-- START OF Material for this task --

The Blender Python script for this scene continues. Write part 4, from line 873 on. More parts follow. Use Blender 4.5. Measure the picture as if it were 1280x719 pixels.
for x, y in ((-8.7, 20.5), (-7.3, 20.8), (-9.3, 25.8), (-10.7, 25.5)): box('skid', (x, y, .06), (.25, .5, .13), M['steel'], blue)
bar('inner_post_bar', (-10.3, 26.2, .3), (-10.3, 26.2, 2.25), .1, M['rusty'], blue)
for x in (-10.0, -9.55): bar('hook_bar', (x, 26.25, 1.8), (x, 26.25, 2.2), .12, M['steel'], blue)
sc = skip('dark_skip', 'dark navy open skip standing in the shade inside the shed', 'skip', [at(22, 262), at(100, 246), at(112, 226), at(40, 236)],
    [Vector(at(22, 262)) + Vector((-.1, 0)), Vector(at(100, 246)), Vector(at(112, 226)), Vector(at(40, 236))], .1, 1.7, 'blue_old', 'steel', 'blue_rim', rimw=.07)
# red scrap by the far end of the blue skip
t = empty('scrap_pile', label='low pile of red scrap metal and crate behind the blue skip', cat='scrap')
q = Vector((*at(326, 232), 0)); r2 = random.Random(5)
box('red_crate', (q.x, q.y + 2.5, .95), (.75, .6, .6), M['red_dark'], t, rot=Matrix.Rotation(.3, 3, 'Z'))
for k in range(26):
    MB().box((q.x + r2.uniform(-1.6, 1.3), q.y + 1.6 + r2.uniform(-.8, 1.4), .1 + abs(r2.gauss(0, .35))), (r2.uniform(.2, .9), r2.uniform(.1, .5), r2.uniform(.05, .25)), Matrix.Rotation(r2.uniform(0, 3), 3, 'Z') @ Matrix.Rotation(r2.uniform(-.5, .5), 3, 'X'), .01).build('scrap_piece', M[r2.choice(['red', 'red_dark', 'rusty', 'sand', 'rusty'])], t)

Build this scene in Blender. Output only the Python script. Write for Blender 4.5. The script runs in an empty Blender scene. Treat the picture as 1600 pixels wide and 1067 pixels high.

-- END OF Material for this task --

◆ Exercise prompt
Output the full listing exactly as it stands.

◆ Solution to this task
The Blender Python script for this scene continues. Write part 4, from line 873 on. More parts follow. Use Blender 4.5. Measure the picture as if it were 1280x719 pixels.
for x, y in ((-8.7, 20.5), (-7.3, 20.8), (-9.3, 25.8), (-10.7, 25.5)): box('skid', (x, y, .06), (.25, .5, .13), M['steel'], blue)
bar('inner_post_bar', (-10.3, 26.2, .3), (-10.3, 26.2, 2.25), .1, M['rusty'], blue)
for x in (-10.0, -9.55): bar('hook_bar', (x, 26.25, 1.8), (x, 26.25, 2.2), .12, M['steel'], blue)
sc = skip('dark_skip', 'dark navy open skip standing in the shade inside the shed', 'skip', [at(22, 262), at(100, 246), at(112, 226), at(40, 236)],
    [Vector(at(22, 262)) + Vector((-.1, 0)), Vector(at(100, 246)), Vector(at(112, 226)), Vector(at(40, 236))], .1, 1.7, 'blue_old', 'steel', 'blue_rim', rimw=.07)
# red scrap by the far end of the blue skip
t = empty('scrap_pile', label='low pile of red scrap metal and crate behind the blue skip', cat='scrap')
q = Vector((*at(326, 232), 0)); r2 = random.Random(5)
box('red_crate', (q.x, q.y + 2.5, .95), (.75, .6, .6), M['red_dark'], t, rot=Matrix.Rotation(.3, 3, 'Z'))
for k in range(26):
    MB().box((q.x + r2.uniform(-1.6, 1.3), q.y + 1.6 + r2.uniform(-.8, 1.4), .1 + abs(r2.gauss(0, .35))), (r2.uniform(.2, .9), r2.uniform(.1, .5), r2.uniform(.05, .25)), Matrix.Rotation(r2.uniform(0, 3), 3, 'Z') @ Matrix.Rotation(r2.uniform(-.5, .5), 3, 'X'), .01).build('scrap_piece', M[r2.choice(['red', 'red_dark', 'rusty', 'sand', 'rusty'])], t)

Build this scene in Blender. Output only the Python script. Write for Blender 4.5. The script runs in an empty Blender scene. Treat the picture as 1600 pixels wide and 1067 pixels high.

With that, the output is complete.